#### [Task prompt]
Output the full listing word for word.

#### [Stored records]
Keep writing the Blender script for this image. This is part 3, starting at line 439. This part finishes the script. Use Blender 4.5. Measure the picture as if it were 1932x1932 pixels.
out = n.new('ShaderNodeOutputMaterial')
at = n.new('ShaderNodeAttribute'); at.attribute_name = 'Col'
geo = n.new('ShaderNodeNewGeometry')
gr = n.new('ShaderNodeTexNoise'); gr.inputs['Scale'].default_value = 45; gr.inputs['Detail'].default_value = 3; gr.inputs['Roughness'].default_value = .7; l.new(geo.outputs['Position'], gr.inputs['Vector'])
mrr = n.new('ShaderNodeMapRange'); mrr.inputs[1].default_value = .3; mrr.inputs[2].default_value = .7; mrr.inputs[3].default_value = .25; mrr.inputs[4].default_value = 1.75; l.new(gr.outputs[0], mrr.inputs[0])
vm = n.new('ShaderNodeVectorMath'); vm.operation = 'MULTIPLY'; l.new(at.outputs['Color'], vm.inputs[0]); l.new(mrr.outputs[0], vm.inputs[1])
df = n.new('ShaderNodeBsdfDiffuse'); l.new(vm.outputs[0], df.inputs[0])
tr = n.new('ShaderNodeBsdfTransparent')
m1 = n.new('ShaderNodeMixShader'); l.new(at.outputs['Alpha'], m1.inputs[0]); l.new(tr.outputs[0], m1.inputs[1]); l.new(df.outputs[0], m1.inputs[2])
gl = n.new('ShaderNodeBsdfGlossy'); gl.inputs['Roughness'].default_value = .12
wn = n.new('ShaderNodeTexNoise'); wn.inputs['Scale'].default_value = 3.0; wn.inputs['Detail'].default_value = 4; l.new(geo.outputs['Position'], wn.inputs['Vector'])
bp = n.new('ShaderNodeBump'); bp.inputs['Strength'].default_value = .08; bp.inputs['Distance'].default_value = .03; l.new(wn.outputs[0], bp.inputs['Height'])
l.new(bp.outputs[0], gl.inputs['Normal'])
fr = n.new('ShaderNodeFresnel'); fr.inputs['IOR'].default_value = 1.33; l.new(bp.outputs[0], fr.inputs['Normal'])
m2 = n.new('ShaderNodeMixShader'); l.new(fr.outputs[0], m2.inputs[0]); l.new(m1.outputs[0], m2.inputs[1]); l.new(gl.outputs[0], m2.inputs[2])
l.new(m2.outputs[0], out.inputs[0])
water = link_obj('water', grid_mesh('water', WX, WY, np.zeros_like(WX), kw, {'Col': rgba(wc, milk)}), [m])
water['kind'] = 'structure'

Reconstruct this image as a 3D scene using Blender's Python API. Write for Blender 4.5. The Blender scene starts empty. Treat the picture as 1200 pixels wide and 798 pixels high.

#### [Answer for the task]
Keep writing the Blender script for this image. This is part 3, starting at line 439. This part finishes the script. Use Blender 4.5. Measure the picture as if it were 1932x1932 pixels.
out = n.new('ShaderNodeOutputMaterial')
at = n.new('ShaderNodeAttribute'); at.attribute_name = 'Col'
geo = n.new('ShaderNodeNewGeometry')
gr = n.new('ShaderNodeTexNoise'); gr.inputs['Scale'].default_value = 45; gr.inputs['Detail'].default_value = 3; gr.inputs['Roughness'].default_value = .7; l.new(geo.outputs['Position'], gr.inputs['Vector'])
mrr = n.new('ShaderNodeMapRange'); mrr.inputs[1].default_value = .3; mrr.inputs[2].default_value = .7; mrr.inputs[3].default_value = .25; mrr.inputs[4].default_value = 1.75; l.new(gr.outputs[0], mrr.inputs[0])
vm = n.new('ShaderNodeVectorMath'); vm.operation = 'MULTIPLY'; l.new(at.outputs['Color'], vm.inputs[0]); l.new(mrr.outputs[0], vm.inputs[1])
df = n.new('ShaderNodeBsdfDiffuse'); l.new(vm.outputs[0], df.inputs[0])
tr = n.new('ShaderNodeBsdfTransparent')
m1 = n.new('ShaderNodeMixShader'); l.new(at.outputs['Alpha'], m1.inputs[0]); l.new(tr.outputs[0], m1.inputs[1]); l.new(df.outputs[0], m1.inputs[2])
gl = n.new('ShaderNodeBsdfGlossy'); gl.inputs['Roughness'].default_value = .12
wn = n.new('ShaderNodeTexNoise'); wn.inputs['Scale'].default_value = 3.0; wn.inputs['Detail'].default_value = 4; l.new(geo.outputs['Position'], wn.inputs['Vector'])
bp = n.new('ShaderNodeBump'); bp.inputs['Strength'].default_value = .08; bp.inputs['Distance'].default_value = .03; l.new(wn.outputs[0], bp.inputs['Height'])
l.new(bp.outputs[0], gl.inputs['Normal'])
fr = n.new('ShaderNodeFresnel'); fr.inputs['IOR'].default_value = 1.33; l.new(bp.outputs[0], fr.inputs['Normal'])
m2 = n.new('ShaderNodeMixShader'); l.new(fr.outputs[0], m2.inputs[0]); l.new(m1.outputs[0], m2.inputs[1]); l.new(gl.outputs[0], m2.inputs[2])
l.new(m2.outputs[0], out.inputs[0])
water = link_obj('water', grid_mesh('water', WX, WY, np.zeros_like(WX), kw, {'Col': rgba(wc, milk)}), [m])
water['kind'] = 'structure'

Reconstruct this image as a 3D scene using Blender's Python API. Write for Blender 4.5. The Blender scene starts empty. Treat the picture as 1200 pixels wide and 798 pixels high.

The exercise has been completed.